La scène, enregistrée aux alentours de 2h du matin, dure 44 secondes et témoigne de "l’extrême violence des coups portés et leur gratuité", selon le site d'investigation.
Selon les informations de Mediapart, ce tir de LBD n'a jamais été déclaré par le policier alors qu'il en a l'obligation. Par ailleurs, se pose la question de la distance minimum à laquelle le tireur de LBD doit se situer, question à laquelle la Direction générale de la police nationale (DGPN) n'apporte aucune réponse, mais confirme que viser la tête est proscrit par le règlement.
Central également, le sujet de la légitime défense. Ces images montrent qu'Hedi ne présentait aucune menace pour les policiers lorsqu'il a été visé par le tir, alors que les policiers affirment dans leurs auditions avoir été la cible de jets de projectile.
Qu'en pense l'avocat d'Hedi ?
Mediapart s'est procuré ces vidéos qui ont servi de base au travail des enquêteurs de la Direction générale de la police nationale (IGPN), saisie du dossier. Selon l'avocat d'Hedi, Jacques-Antoine Preziosi, ces images, retravaillées grâce aux moyens techniques des journalistes d'investigation, sont de bien meilleure qualité que celles fournies par la justice, "peu exploitables et très sombres" selon lui.

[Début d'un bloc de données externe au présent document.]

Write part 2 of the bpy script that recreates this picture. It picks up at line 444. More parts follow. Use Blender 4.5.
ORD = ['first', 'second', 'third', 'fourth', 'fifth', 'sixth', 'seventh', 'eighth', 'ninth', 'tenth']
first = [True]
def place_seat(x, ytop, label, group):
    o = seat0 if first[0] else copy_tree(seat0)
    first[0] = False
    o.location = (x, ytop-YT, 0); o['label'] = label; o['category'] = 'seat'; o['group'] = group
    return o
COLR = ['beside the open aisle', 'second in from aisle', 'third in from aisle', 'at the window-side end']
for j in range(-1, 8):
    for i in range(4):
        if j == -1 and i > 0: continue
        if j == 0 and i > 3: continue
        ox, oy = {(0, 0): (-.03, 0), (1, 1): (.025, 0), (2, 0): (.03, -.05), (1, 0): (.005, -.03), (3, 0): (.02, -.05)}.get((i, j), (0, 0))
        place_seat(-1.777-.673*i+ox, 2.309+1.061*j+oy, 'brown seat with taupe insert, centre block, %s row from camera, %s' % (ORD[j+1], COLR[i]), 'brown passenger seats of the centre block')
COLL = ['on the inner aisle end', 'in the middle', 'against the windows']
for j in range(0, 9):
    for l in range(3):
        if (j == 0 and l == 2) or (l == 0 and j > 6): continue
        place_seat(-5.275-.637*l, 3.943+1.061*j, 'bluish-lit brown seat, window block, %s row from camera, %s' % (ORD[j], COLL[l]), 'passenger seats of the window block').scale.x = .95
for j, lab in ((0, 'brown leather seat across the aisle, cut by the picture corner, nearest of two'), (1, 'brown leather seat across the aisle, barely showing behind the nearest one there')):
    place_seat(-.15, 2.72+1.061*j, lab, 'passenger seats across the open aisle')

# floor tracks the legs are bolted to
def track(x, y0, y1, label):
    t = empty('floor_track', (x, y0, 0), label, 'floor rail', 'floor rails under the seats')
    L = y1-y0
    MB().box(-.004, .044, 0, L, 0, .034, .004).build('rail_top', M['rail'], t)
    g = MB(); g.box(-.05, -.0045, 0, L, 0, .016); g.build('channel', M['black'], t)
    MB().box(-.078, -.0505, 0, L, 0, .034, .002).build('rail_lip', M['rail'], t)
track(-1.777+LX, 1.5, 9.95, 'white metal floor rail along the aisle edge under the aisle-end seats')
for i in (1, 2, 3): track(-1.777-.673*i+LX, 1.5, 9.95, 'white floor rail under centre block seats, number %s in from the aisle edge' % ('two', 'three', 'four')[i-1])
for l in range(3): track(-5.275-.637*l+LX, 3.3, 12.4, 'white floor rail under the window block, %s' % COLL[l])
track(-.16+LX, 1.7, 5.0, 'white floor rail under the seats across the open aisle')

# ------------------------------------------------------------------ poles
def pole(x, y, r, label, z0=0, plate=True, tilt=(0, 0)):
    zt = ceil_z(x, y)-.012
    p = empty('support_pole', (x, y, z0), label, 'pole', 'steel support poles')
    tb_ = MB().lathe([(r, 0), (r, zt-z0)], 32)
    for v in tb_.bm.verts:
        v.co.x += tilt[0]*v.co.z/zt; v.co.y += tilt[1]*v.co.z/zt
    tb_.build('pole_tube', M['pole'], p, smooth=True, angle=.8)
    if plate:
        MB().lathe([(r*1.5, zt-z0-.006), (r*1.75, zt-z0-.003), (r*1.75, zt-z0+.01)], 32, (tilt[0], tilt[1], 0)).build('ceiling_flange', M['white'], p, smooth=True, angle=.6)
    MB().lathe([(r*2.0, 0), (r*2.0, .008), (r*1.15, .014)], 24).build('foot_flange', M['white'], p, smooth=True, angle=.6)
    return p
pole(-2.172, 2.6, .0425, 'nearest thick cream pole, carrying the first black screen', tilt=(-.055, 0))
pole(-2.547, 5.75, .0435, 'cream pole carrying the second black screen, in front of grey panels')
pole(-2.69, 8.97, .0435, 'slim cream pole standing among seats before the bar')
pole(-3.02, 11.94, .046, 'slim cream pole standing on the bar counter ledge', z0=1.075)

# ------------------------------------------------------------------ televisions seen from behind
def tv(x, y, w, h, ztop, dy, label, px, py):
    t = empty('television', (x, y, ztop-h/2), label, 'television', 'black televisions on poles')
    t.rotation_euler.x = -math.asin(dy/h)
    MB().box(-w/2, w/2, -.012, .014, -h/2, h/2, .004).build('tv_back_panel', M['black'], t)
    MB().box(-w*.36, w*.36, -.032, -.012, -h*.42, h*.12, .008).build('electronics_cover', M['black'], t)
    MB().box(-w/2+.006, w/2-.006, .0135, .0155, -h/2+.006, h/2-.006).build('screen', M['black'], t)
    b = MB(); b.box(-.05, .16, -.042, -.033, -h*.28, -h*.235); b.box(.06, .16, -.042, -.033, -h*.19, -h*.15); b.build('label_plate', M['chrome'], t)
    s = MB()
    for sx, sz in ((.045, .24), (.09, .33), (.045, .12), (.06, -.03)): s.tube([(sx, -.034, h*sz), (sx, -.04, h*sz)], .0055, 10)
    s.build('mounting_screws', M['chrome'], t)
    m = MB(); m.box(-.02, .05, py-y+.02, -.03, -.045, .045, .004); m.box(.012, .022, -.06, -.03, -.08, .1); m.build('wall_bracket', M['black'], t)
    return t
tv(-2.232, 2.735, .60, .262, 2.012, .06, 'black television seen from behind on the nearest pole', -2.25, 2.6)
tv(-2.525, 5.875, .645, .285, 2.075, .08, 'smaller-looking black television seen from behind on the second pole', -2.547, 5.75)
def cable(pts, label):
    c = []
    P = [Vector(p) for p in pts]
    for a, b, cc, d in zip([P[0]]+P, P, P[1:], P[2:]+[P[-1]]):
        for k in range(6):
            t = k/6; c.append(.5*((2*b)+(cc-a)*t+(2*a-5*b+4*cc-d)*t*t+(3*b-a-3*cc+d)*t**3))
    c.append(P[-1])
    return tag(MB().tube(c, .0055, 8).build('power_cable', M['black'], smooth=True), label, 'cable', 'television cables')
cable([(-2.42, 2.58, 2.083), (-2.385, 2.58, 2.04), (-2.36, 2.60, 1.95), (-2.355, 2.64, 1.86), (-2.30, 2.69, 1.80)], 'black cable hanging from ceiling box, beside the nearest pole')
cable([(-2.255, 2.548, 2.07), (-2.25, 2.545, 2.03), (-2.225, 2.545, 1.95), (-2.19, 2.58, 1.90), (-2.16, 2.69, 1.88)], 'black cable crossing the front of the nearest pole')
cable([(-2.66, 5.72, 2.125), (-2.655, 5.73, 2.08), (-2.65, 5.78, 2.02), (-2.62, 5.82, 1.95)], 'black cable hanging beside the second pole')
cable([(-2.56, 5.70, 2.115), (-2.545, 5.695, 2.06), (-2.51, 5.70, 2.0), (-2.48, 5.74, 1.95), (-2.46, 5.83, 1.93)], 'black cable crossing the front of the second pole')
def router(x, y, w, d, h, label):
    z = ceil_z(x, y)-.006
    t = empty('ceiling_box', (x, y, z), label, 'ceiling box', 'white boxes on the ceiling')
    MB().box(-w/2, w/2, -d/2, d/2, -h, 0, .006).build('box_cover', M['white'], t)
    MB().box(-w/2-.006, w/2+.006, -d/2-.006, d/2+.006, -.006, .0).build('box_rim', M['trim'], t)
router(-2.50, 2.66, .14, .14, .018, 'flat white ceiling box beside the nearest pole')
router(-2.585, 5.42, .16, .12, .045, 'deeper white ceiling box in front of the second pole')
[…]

"Je dis depuis le début que ces policiers ont menti et mentent encore, il faut qu'ils soient en présence d'images pour avouer la vérité", affirme l'avocat, qui insiste sur l'absence de légitime défense dans ce dossier. "On le voit ici, Hedi est une victime innocente qui a été rouée de coups sans raison, contre laquelle on a tiré au LBD sans raison hors cadre légal, c'est une violence illégitime ", conclut Jacques-Antoine Preziosi.
Quelle réaction dans les rangs de la police ?
En juillet dernier, le syndicat Unité SGP-FO Police s'était élevé contre la détention provisoire du policier auteur du tir, appelant la profession à se mobiliser dans l'action. Suite à la publication de la vidéo, Bruno Bartocetti, le secrétaire national de cette organisation professionnelle, tient à rester sur la réserve, refusant de "commenter une instruction en cours". Cependant, il dénonce une enquête de Mediapart "qui conditionne le lecteur (...) maniant l'affirmatif et le conditionnel (...) dirigée à charge contre les policiers (...) ".
Au sujet de la légitime défense, il affirme avoir vu dans des cas antérieurs qu’"un individu peut être menaçant en tournant le dos". Concernant l'intention de viser la tête, Bruno Bartocetti assure "que dans l'action, la cible est en mouvement, il est impossible d'être aussi précis". "On n'est pas sur un stand de tir !", ponctue-t-il en invitant à la "prudence avant de commenter ces images".
Embarrassé par la séquence de passage à tabac, qu’il reconnaît comme "choquante", il conclut : "une vidéo, c'est trop réducteur, il faut regarder l'ensemble des éléments constitutifs de l'enquête et c'est ce que fera le juge".